This conversation isn't going anywhere but does reek of job security for certain folks...quote taken from Utterback who drives a fuel car....
Bottom line----Only Murf's car are breaking----Bartone had a worse tire failure and they are still using their Plueger Chassis....
I am sure Force wishes Plueger would go back to building him cars....IMO
Plueger says if he is required to heat treat the two chassis he has on the jig he will cut them up and make nostalgia funny cars out of them and be done with it.
On another board someone admits that the only heat treated tubes in JF's cars were the upper and lower frame rails. Not being totally privy to all that, aren't those the frame rails that broke?
A phrase is being coined by a few of the major chassis builders who were told their opinions were "irrelevant" back when the heat treat issue was first discussed is this: In refering to heat treated 4130 (considering that non-heated treated tubing is 4130 or 4130N normalized) the heat treated welded tubing in the future should be refered to as "Abnormalized."
While several seem to think all chassis builders use the same design in FC, it simply isn't true. Side by side comparisons will show you significant design differences. Very significant. The only similarity is where the driver is positioned (even the tubes around the driver are different). Other than that they are not the same.

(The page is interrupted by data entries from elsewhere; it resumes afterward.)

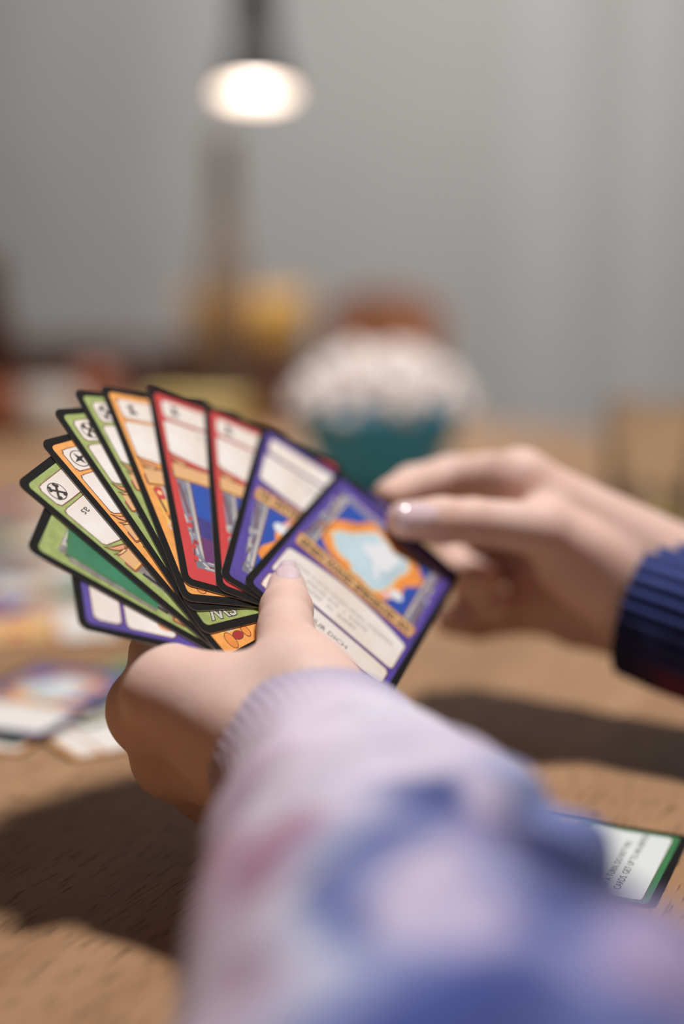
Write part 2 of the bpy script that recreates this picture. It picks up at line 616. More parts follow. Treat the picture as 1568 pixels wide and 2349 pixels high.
def relax(V, Qd, it=2, lam=0.5):
    n = len(V)
    E = np.concatenate([Qd[:, [0, 1]], Qd[:, [1, 2]], Qd[:, [2, 3]], Qd[:, [3, 0]]])
    for _ in range(it):
        s = np.zeros((n, 3))
        c = np.zeros(n)
        np.add.at(s, E[:, 0], V[E[:, 1]])
        np.add.at(c, E[:, 0], 1)
        np.add.at(s, E[:, 1], V[E[:, 0]])
        np.add.at(c, E[:, 1], 1)
        V = V * (1 - lam) + lam * s / c[:, None]
    return V


def grid_mesh(fn, lo, hi, h):
    lo, hi = np.array(lo, float), np.array(hi, float)
    n = np.ceil((hi - lo) / h).astype(int) + 1
    ax = [lo[i] + h * np.arange(n[i]) for i in range(3)]
    P = np.stack(np.meshgrid(*ax, indexing='ij'), -1).astype(np.float32)
    return surface_nets(fn(P), lo, h)


# ------------------------------------------------------------------ popcorn bowl
teal = mat('teal_bowl_glaze', (52, 172, 226), 0.5, 0.12, 25)
bc = T(868, 1138)
sc_ = (bc.y / CS) / F                                # metres per pixel near the bowl
bowl = empty('bowl', bc)
tag(bowl, 'teal glazed bowl heaped with popcorn', 'bowl')
RB = 200 * sc_
HB = 0.074
lathe('bowl_wall', [(0, 0.004), (RB * 0.48, 0.004), (RB * 0.62, 0.012), (RB * 0.80, 0.036), (RB * 0.95, 0.066), (RB, HB), (RB * 0.985, HB + 0.0015), (RB * 0.965, HB), (RB * 0.91, 0.066), (RB * 0.76, 0.036), (RB * 0.5, 0.012), (0, 0.009)], teal, bowl, 64)
lathe('foot_ring', [(RB * 0.42, 0.005), (RB * 0.42, 0.0), (RB * 0.47, 0.0), (RB * 0.48, 0.005)], teal, bowl, 48)

pop_m = mat('popcorn_white', (246, 240, 240), 0.75, sss=0.0, rgb2=(238, 224, 216), scale=90)
rng = random.Random(4)
kern = []
for v in range(4):
    bl_ = [(np.array([rng.uniform(-1, 1), rng.uniform(-1, 1), rng.uniform(-.7, .9)]) * 6.0, rng.uniform(4.2, 6.2)) for _ in range(7)]

    def fn(P, bl_=bl_):
        d = None
        for c_, r_ in bl_:
            q = np.sqrt(((P - c_) ** 2).sum(-1)) - r_
            d = q if d is None else smin(d, q, 1.0)
        return d
    V, Qd = grid_mesh(fn, (-14, -14, -14), (14, 14, 14), 1.9)
    V = relax(V, Qd, 1, 0.3)
    o = mesh_obj('popcorn', V / 1000, Qd, pop_m, None, True)
    kern.append(o.data)
    bpy.data.objects.remove(o)


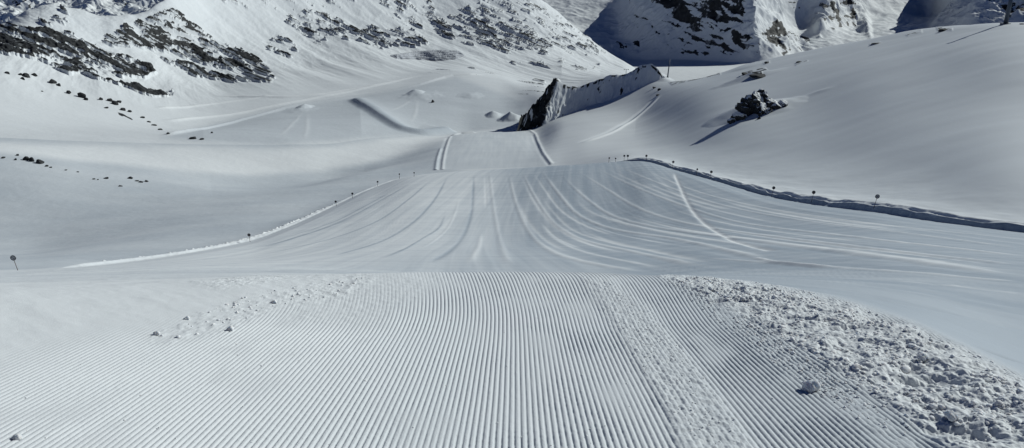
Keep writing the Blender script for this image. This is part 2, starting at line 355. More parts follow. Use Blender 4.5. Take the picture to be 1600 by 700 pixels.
# ---- piste surface: groomer pass seams
PASSES = []; mid0, mid1 = R['e']-10, R['h']
pm = (dE[mid0:mid1] < 0.5)
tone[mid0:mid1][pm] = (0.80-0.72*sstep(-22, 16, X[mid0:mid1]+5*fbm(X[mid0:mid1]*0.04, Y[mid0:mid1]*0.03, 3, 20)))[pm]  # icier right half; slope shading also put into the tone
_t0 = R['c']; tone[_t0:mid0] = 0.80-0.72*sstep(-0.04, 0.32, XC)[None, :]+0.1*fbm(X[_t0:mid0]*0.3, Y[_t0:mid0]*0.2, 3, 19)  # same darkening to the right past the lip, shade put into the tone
for pts, wd, ht in [
    ([(795,268),(806,315),(832,368),(870,396),(930,412),(1000,424)],0.9,.16),
    ([(815,266),(838,310),(868,350),(912,375),(985,392),(1090,414)],0.9,.18),
    ([(845,264),(870,298),(905,336),(960,358),(1050,372),(1200,405)],0.95,.24),
    ([(868,262),(905,300),(960,338),(1045,358),(1180,376),(1400,404),(1590,430)],0.9,.22),
    ([(893,261),(940,290),(1005,328),(1080,350),(1200,368),(1400,392),(1600,415)],0.8,.18),
    ([(925,259),(985,288),(1060,318),(1160,348),(1320,368),(1600,400)],0.8,.18),
    ([(958,257),(1040,290),(1120,318),(1240,342),(1400,362),(1600,388)],0.7,.16),
    ([(1000,262),(1080,296),(1180,322),(1330,345),(1600,374)],0.6,.13),
    ([(765,268),(770,310),(778,360),(790,400),(800,416)],0.9,.13),
    ([(740,272),(738,320),(728,360),(705,390),(668,412)],0.8,-.14),
    ([(700,274),(680,310),(648,345),(600,375),(520,400)],0.7,-.12),
    ([(672,282),(640,310),(590,345),(520,372),(420,396)],0.6,-.11),
    ([(640,288),(600,310),(555,335),(490,362),(400,388)],0.6,-.11),
    ([(610,300),(570,322),(520,347),(450,370)],0.5,-.09),
    ([(1100,402),(1250,414),(1400,424),(1600,441)],0.6,.10),
    ([(1400,438),(1500,448),(1600,460)],0.3,.12)]:
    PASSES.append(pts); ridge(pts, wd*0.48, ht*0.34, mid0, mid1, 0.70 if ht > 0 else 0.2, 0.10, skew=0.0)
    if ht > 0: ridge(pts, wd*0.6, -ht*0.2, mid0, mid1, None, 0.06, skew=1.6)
rs_ = random.Random(3)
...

Having said that, we have seen that Steve Plueger's cars with John Force at the wheel have gone through some very violent episodes and have not come close to self destructing. The reason? Scroll back through the posts and reread my bridge analogy. The two bridges built in 1906.
Here in California we have seen older bridges go through extensive earthquake retrofits as more and more is learned about seismic loads. However, we see adjacent bridges which remain untouched. Why? Because the engineers got them right the first time.
While we applaud all those involved in the scurry to make safe the funny car chassis already in the field by adding a spaghetti-like complilation of tubes and brackets in the driver's compartment, we have to ask ourselves one question. Could the biggest leap forward actually be listening to the larger group and their vast experience, plus the engineers with doctorates and stress analysis equipment who are encouraging a leap backwards. A leap back to a point we never should have left in the first place?
Has John Force ever fallen out of any of Plueger's cars when he blew the tires and flipped them over? Did Del ever get launched out of any of his multiple chassis bending wrecks? Al Hoffman hit the opening of the guardrail at who knows where at almost 300 miles per hour and the car saved his life. What other wreck made us hold our collective breath more than that one? Mike Dunn "walked" away from some nasty FC wrecks, too. Isn't he the one who rode out an engine explosion that actually threw the engine OUT OF THE CAR, yet the frame remained intact and saved his life? 28 years and no fatalities. Now we have a problem? What changed? We know the answer I believe.
For some reason in an effort to take chassis technology to the next level have we fallen off the ladder and hit ourselves in the @$$. Time to admit something is wrong and be man enough to admit it.